CFP: Conference on Global Inequalities

Development Studies Association conference on Global Inequalities in Manchester, 27th-29th June 2018

Inviting paper proposals for panel on “Critical Junctures of Change: Comparative Subnational Politics, Spatial Inequalities and Development”. Deadline for submission is 5th March. See details of other panels and submit proposals here:

Panel abstract

The uneven nature of development outcomes within countries has led to a surge of interest in subnational research for illuminating problems that national level research misses. The persistence of spatial inequalities within countries has focused attention on the subnational political unit as a basis for uncovering the most significant drivers of difference.

Within this growing body of scholarship however, limited attention has been given to the role of critical political junctures in explaining divergences in subnational development trajectories through their impact on political environments, the roles assumed by key political actors and development institutions.

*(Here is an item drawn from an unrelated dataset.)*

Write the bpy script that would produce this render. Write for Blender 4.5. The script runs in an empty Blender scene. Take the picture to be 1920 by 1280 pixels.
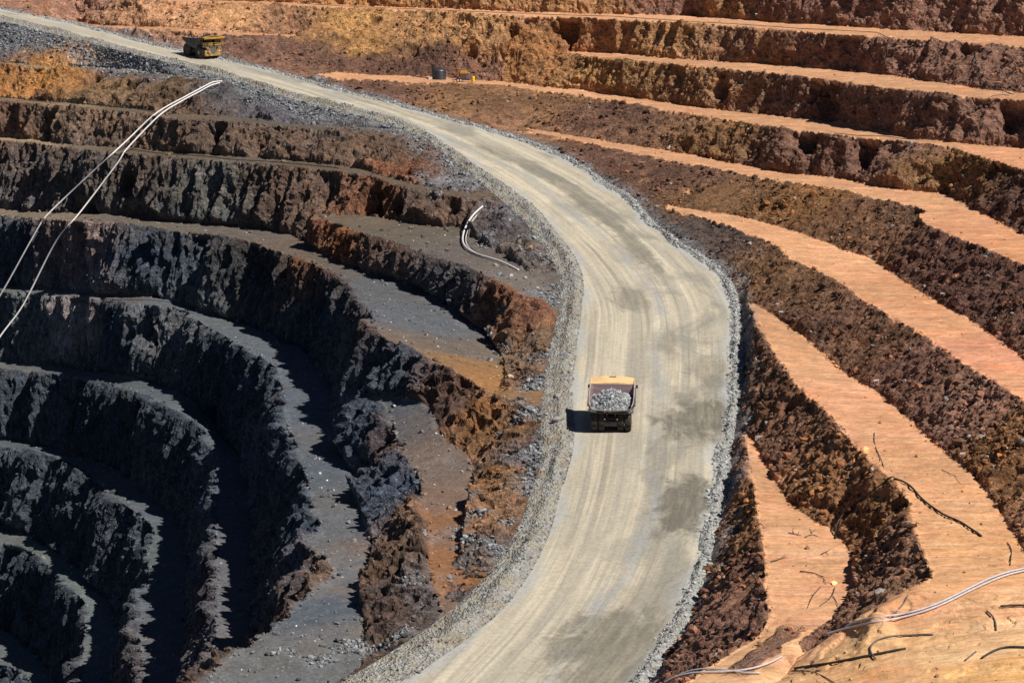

Some scenarios of change could include: spatial or territorial reorganisation of subnational units, institutional shifts, political regime change, new forms of identity politics or subaltern mobilisation, the introduction and expansion of social protection policies or new forms of extraction.

What are the most salient subnational inequalities and variations in development trajectories?

What are the critical political junctures that have produced these differences?

What are the historical, social, political and other characteristics of these junctures?

How do these critical junctures interact and transform the pre-existing political context, social configurations and institutional capacities to produce unequal development outcomes?

These questions aim to shed new light on persistent inequalities as well as the possibilities for change. This panel calls for papers that compare either across time or space or both, while drawing upon a critical watershed to interrogate distinctive subnational trajectories of development.